The motion also repeats a pledge not to engage in ground combat with conventional army forces. It does, however, give the military the latitude to strike at Islamic State targets and those of their affiliate organizations wherever they present a threat.

The current parliamentary mandate for the air campaign, as well as the deployment of up to 69 special forces soldiers in northern Iraq, runs out on April 7.

The motion reflects what sources say is Harper’s belief that Canada can attack ISIL while helping its victims at the same time, rather than having to choose one approach over the other.

Parliament does not need to approve overseas military missions, but the prime minister has made it customary to ask for the support.

The NDP has already made it clear it won’t support the motion.

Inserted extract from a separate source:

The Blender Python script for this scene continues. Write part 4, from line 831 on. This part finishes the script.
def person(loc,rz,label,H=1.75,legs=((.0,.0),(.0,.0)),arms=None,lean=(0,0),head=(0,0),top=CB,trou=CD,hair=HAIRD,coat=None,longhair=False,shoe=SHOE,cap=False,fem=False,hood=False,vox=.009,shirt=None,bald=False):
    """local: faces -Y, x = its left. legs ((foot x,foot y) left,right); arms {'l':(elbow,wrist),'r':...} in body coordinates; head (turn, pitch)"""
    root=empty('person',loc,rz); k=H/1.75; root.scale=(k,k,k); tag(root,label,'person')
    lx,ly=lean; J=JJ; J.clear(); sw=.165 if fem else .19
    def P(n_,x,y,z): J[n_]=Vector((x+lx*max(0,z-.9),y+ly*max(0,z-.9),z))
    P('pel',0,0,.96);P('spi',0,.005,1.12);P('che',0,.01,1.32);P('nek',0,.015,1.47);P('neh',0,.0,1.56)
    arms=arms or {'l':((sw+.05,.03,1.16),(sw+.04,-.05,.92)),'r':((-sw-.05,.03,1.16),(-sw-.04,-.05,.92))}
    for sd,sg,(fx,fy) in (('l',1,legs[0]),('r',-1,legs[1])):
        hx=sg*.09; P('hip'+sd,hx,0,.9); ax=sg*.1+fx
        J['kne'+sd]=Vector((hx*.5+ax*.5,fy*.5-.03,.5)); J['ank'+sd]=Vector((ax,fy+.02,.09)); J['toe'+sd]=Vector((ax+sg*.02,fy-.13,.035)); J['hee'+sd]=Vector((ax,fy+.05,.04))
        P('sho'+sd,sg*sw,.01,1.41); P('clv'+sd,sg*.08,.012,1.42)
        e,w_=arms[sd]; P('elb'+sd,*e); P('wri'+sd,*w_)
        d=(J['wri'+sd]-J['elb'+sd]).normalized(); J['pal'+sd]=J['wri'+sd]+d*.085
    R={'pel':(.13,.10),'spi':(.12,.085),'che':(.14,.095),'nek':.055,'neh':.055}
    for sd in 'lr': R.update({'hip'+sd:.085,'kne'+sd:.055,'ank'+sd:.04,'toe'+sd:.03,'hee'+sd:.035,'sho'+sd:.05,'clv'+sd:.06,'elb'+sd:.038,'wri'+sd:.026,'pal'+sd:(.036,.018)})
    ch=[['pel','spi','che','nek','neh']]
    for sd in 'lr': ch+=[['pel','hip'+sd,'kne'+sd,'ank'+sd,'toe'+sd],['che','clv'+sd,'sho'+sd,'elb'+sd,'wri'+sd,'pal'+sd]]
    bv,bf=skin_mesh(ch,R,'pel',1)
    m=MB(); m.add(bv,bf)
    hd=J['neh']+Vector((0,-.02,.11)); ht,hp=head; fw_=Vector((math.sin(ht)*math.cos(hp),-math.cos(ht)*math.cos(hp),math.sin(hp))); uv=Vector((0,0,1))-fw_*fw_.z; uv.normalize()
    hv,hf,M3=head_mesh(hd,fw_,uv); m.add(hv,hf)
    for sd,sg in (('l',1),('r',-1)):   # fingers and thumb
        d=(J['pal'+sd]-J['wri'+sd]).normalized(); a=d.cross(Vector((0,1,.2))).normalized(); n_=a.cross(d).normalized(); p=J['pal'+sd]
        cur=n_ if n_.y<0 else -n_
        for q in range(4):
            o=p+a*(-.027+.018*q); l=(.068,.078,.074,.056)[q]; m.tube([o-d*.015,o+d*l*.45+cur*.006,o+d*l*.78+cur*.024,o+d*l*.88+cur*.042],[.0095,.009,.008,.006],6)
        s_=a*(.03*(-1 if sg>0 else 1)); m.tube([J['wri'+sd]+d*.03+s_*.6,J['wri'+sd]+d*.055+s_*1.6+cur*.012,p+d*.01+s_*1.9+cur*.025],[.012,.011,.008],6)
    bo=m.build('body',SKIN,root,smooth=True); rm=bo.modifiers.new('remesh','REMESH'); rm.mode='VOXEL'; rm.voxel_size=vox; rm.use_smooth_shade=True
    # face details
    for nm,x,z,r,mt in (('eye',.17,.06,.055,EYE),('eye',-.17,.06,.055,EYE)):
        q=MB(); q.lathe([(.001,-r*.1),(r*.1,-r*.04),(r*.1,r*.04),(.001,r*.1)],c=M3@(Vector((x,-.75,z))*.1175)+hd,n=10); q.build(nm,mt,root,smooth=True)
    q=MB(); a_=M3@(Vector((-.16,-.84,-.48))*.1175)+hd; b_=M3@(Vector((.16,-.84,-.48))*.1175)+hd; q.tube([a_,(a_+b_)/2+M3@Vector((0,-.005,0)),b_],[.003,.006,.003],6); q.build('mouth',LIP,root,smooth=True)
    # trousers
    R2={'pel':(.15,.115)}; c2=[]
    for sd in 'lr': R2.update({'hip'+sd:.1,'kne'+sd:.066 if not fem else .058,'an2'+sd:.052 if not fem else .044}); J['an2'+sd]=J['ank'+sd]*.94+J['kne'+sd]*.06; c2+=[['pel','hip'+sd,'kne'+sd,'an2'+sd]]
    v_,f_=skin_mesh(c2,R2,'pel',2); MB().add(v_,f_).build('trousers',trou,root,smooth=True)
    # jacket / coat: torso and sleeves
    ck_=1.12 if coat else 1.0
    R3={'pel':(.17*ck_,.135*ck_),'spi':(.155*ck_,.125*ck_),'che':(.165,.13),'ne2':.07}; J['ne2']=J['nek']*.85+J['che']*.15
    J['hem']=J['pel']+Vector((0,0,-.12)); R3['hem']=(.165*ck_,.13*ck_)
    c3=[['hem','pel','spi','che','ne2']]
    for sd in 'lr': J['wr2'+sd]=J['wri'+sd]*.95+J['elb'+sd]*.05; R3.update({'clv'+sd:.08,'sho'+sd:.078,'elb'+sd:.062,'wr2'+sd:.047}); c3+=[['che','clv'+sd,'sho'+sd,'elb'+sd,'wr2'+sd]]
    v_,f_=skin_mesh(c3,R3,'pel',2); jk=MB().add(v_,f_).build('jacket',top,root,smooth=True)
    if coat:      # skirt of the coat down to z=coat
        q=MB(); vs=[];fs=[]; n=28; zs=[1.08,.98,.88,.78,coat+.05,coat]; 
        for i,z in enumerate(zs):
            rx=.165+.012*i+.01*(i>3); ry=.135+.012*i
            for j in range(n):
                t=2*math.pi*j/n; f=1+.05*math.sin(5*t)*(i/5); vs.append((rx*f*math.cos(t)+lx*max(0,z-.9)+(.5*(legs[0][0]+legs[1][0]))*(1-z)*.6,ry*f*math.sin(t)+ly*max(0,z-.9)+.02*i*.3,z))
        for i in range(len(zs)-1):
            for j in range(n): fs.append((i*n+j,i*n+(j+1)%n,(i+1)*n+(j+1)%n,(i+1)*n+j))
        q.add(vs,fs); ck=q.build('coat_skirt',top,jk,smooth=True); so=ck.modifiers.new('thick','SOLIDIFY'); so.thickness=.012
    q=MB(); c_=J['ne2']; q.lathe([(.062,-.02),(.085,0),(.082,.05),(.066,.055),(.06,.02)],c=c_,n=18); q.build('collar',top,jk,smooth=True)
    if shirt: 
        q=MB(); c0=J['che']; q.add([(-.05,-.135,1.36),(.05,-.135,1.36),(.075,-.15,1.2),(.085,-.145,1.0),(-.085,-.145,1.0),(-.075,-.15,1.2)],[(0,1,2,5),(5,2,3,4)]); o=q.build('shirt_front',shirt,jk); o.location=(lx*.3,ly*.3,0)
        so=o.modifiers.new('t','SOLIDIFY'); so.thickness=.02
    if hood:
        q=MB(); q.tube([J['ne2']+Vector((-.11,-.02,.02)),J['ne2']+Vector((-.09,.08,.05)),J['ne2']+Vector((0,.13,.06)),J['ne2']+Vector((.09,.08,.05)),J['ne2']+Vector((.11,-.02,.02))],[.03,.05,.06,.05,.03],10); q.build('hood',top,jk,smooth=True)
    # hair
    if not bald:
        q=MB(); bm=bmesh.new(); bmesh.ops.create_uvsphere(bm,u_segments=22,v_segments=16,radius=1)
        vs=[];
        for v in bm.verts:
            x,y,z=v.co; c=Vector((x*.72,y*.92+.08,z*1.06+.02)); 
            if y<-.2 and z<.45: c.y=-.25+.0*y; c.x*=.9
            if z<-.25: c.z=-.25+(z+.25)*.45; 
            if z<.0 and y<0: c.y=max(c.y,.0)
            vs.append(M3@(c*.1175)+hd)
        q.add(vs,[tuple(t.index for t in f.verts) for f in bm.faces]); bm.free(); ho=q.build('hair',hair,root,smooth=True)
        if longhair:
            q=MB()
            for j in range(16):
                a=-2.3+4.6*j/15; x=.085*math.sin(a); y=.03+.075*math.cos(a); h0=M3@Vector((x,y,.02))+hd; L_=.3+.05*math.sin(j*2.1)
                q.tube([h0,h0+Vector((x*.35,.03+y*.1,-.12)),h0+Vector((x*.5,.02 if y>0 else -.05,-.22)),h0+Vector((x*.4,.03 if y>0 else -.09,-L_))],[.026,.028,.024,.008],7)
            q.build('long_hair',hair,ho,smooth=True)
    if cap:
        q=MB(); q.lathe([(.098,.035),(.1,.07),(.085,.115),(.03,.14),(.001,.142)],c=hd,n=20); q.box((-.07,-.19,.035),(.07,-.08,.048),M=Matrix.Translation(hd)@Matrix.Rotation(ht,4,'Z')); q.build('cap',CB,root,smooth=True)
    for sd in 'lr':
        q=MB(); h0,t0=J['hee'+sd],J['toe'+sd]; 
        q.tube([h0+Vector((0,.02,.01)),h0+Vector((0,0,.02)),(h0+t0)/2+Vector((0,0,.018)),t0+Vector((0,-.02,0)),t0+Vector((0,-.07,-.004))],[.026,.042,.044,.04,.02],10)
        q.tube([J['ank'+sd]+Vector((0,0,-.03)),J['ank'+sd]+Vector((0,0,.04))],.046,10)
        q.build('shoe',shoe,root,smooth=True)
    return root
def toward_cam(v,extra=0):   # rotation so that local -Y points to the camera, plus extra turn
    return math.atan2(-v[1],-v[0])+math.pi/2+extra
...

“This is not our war,” Opposition Leader Tom Mulcair said last week during a visit to B.C.

For the Liberals, leader Justin Trudeau is under pressure to undo the political damage he caused by joking last fall that Canada should be doing more in Iraq than just “trying to whip out our CF-18s and show them how big they are.”

The party is expected to discuss the mission during caucus meetings this week, with a focus on whether the motion will present enough of an actual strategy to defeat ISIL.

“The prime minister has not been honest and open with Canadians about the mission so far,” said Liberal defence critic Joyce Murray.

Murray accused Harper of allowing the mission to morph from a narrow special-forces operation into full-blown front-line combat.

“The prime minister never admitted the change, never explained it, and never said who – who made that decision to change the mandate of the special forces. And that concerns us.”